Yes, But arma is known for poor optimization. And it’s only in arma I have issues that are big enough to want to fix . I can live with the gta stutter. Arma 3
Is just even bigger than gta v when it comes to scale and things.

I’ve googled around and seen that people reccomens SSD’s if you have stuttering issues in arma 3

 
I’d look at it this way. If you have the money, get the ssd knowing that it might not fix your problem but will make your whole system more responsive. Get at least a 250gb drive and stick arma there to see.

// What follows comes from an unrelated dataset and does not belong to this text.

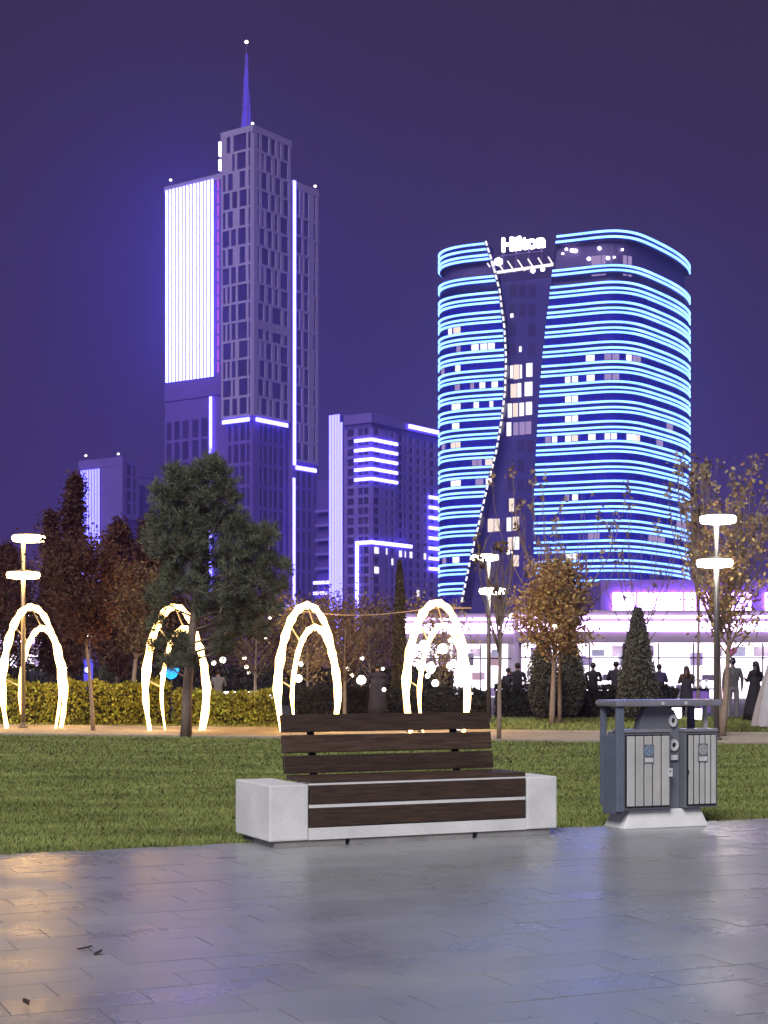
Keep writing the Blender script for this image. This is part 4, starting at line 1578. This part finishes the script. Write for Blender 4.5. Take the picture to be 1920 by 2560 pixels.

If it doesn’t help, then more RAM might be in order.
 

Tensai30

Respectable
Jul 4, 2016
281
0
1,810


Sure ssds will help certain games (not many though). It should be said though that 16gb has been the standard for quite a while for gaming and 8gb being the minimum. You'd see a significant improvement in several games upgrading your ram and ram is the cheapest component in the pc.
 

famaffe

Commendable
Jul 28, 2017
37
0
1,530


I think its Aldo worth mentioning that i went on now and tabbed out when the lag hit and saw at that money my hard drive went to 100% usage. (When it’s loading something in for example or if I’m zooming in on something in the distance)

 

famaffe

Commendable
Jul 28, 2017
37
0
1,530


I tabbed out when the lags happened and i see that when it starts lagging my hdd rises fast to 100% usage, typically when its loading alot of things in or when i zoom in on something. Could this be a direct indication that the hard drive is throttling my fps during these times?

 

famaffe

Commendable
Jul 28, 2017
37
0
1,530


Ive got a view distance of about 1,5-2 km depending on what im doing and i put terrain and disabled grass since i know thats a big killer in a game that loads in a huge area on the fly.
But i still think its the hdd!

I tabbed out when the lags happened and i see that when it starts lagging my hdd rises fast to 100% usage, typically when its loading alot of things in or when i zoom in on something. Could this be a direct indication that the hard drive is throttling my fps during these times? and getting an ssd might help the game load in things faster to get rid of some to all of the stutters?